AIM
Write out the whole listing exactly as it stands.

DATA
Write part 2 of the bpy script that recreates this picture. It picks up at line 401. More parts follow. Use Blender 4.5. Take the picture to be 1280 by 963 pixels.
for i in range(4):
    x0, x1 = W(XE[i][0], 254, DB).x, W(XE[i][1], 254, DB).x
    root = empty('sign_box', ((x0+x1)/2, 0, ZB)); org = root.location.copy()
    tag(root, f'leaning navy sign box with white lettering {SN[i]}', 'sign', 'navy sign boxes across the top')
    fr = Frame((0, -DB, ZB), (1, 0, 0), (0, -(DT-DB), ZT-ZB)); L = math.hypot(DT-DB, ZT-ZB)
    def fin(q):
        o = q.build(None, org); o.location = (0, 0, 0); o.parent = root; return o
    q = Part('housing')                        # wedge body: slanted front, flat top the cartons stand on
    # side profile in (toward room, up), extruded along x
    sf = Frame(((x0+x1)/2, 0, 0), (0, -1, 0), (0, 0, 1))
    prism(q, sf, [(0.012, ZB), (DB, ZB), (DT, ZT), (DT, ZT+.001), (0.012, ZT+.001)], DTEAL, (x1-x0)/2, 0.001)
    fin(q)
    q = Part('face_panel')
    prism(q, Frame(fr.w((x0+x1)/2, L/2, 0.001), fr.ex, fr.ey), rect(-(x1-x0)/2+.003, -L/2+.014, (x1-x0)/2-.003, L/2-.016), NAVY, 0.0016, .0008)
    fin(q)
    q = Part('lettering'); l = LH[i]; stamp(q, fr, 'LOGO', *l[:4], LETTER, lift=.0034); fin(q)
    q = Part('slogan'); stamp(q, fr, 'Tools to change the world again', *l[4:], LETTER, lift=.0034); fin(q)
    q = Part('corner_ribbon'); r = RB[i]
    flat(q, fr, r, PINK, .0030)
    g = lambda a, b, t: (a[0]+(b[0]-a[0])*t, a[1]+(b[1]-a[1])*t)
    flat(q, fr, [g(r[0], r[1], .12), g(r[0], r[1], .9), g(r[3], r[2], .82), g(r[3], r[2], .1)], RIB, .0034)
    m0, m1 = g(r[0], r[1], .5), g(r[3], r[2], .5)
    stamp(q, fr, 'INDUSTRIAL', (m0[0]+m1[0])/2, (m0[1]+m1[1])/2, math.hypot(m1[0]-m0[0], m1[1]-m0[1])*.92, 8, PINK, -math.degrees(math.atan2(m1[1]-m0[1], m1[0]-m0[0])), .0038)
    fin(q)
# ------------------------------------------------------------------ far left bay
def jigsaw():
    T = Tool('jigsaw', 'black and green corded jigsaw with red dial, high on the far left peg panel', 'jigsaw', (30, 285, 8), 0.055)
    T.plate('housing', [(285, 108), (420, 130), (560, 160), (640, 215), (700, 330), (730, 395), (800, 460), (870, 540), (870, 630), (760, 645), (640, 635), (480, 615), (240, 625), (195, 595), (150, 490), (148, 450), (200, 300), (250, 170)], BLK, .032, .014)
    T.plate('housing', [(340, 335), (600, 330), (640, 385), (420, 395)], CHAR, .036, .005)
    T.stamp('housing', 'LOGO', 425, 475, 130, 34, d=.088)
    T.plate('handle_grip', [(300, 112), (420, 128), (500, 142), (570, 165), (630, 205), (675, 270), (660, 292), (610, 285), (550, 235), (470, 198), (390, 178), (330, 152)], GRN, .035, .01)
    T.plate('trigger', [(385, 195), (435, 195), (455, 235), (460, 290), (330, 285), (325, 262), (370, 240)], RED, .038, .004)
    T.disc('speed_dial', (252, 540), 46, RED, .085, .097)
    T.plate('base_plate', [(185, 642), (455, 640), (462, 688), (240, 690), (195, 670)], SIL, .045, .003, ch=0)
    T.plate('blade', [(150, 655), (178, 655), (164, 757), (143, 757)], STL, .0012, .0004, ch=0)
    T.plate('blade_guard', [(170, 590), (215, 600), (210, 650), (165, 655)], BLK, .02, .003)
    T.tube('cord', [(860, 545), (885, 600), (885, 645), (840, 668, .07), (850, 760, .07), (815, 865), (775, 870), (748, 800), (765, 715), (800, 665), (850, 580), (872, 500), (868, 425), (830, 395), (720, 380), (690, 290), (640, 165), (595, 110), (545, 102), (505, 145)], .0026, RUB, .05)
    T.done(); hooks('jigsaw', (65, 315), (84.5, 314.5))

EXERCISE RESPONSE
Write part 2 of the bpy script that recreates this picture. It picks up at line 401. More parts follow. Use Blender 4.5. Take the picture to be 1280 by 963 pixels.
for i in range(4):
    x0, x1 = W(XE[i][0], 254, DB).x, W(XE[i][1], 254, DB).x
    root = empty('sign_box', ((x0+x1)/2, 0, ZB)); org = root.location.copy()
    tag(root, f'leaning navy sign box with white lettering {SN[i]}', 'sign', 'navy sign boxes across the top')
    fr = Frame((0, -DB, ZB), (1, 0, 0), (0, -(DT-DB), ZT-ZB)); L = math.hypot(DT-DB, ZT-ZB)
    def fin(q):
        o = q.build(None, org); o.location = (0, 0, 0); o.parent = root; return o
    q = Part('housing')                        # wedge body: slanted front, flat top the cartons stand on
    # side profile in (toward room, up), extruded along x
    sf = Frame(((x0+x1)/2, 0, 0), (0, -1, 0), (0, 0, 1))
    prism(q, sf, [(0.012, ZB), (DB, ZB), (DT, ZT), (DT, ZT+.001), (0.012, ZT+.001)], DTEAL, (x1-x0)/2, 0.001)
    fin(q)
    q = Part('face_panel')
    prism(q, Frame(fr.w((x0+x1)/2, L/2, 0.001), fr.ex, fr.ey), rect(-(x1-x0)/2+.003, -L/2+.014, (x1-x0)/2-.003, L/2-.016), NAVY, 0.0016, .0008)
    fin(q)
    q = Part('lettering'); l = LH[i]; stamp(q, fr, 'LOGO', *l[:4], LETTER, lift=.0034); fin(q)
    q = Part('slogan'); stamp(q, fr, 'Tools to change the world again', *l[4:], LETTER, lift=.0034); fin(q)
    q = Part('corner_ribbon'); r = RB[i]
    flat(q, fr, r, PINK, .0030)
    g = lambda a, b, t: (a[0]+(b[0]-a[0])*t, a[1]+(b[1]-a[1])*t)
    flat(q, fr, [g(r[0], r[1], .12), g(r[0], r[1], .9), g(r[3], r[2], .82), g(r[3], r[2], .1)], RIB, .0034)
    m0, m1 = g(r[0], r[1], .5), g(r[3], r[2], .5)
    stamp(q, fr, 'INDUSTRIAL', (m0[0]+m1[0])/2, (m0[1]+m1[1])/2, math.hypot(m1[0]-m0[0], m1[1]-m0[1])*.92, 8, PINK, -math.degrees(math.atan2(m1[1]-m0[1], m1[0]-m0[0])), .0038)
    fin(q)
# ------------------------------------------------------------------ far left bay
def jigsaw():
    T = Tool('jigsaw', 'black and green corded jigsaw with red dial, high on the far left peg panel', 'jigsaw', (30, 285, 8), 0.055)
    T.plate('housing', [(285, 108), (420, 130), (560, 160), (640, 215), (700, 330), (730, 395), (800, 460), (870, 540), (870, 630), (760, 645), (640, 635), (480, 615), (240, 625), (195, 595), (150, 490), (148, 450), (200, 300), (250, 170)], BLK, .032, .014)
    T.plate('housing', [(340, 335), (600, 330), (640, 385), (420, 395)], CHAR, .036, .005)
    T.stamp('housing', 'LOGO', 425, 475, 130, 34, d=.088)
    T.plate('handle_grip', [(300, 112), (420, 128), (500, 142), (570, 165), (630, 205), (675, 270), (660, 292), (610, 285), (550, 235), (470, 198), (390, 178), (330, 152)], GRN, .035, .01)
    T.plate('trigger', [(385, 195), (435, 195), (455, 235), (460, 290), (330, 285), (325, 262), (370, 240)], RED, .038, .004)
    T.disc('speed_dial', (252, 540), 46, RED, .085, .097)
    T.plate('base_plate', [(185, 642), (455, 640), (462, 688), (240, 690), (195, 670)], SIL, .045, .003, ch=0)
    T.plate('blade', [(150, 655), (178, 655), (164, 757), (143, 757)], STL, .0012, .0004, ch=0)
    T.plate('blade_guard', [(170, 590), (215, 600), (210, 650), (165, 655)], BLK, .02, .003)
    T.tube('cord', [(860, 545), (885, 600), (885, 645), (840, 668, .07), (850, 760, .07), (815, 865), (775, 870), (748, 800), (765, 715), (800, 665), (850, 580), (872, 500), (868, 425), (830, 395), (720, 380), (690, 290), (640, 165), (595, 110), (545, 102), (505, 145)], .0026, RUB, .05)
    T.done(); hooks('jigsaw', (65, 315), (84.5, 314.5))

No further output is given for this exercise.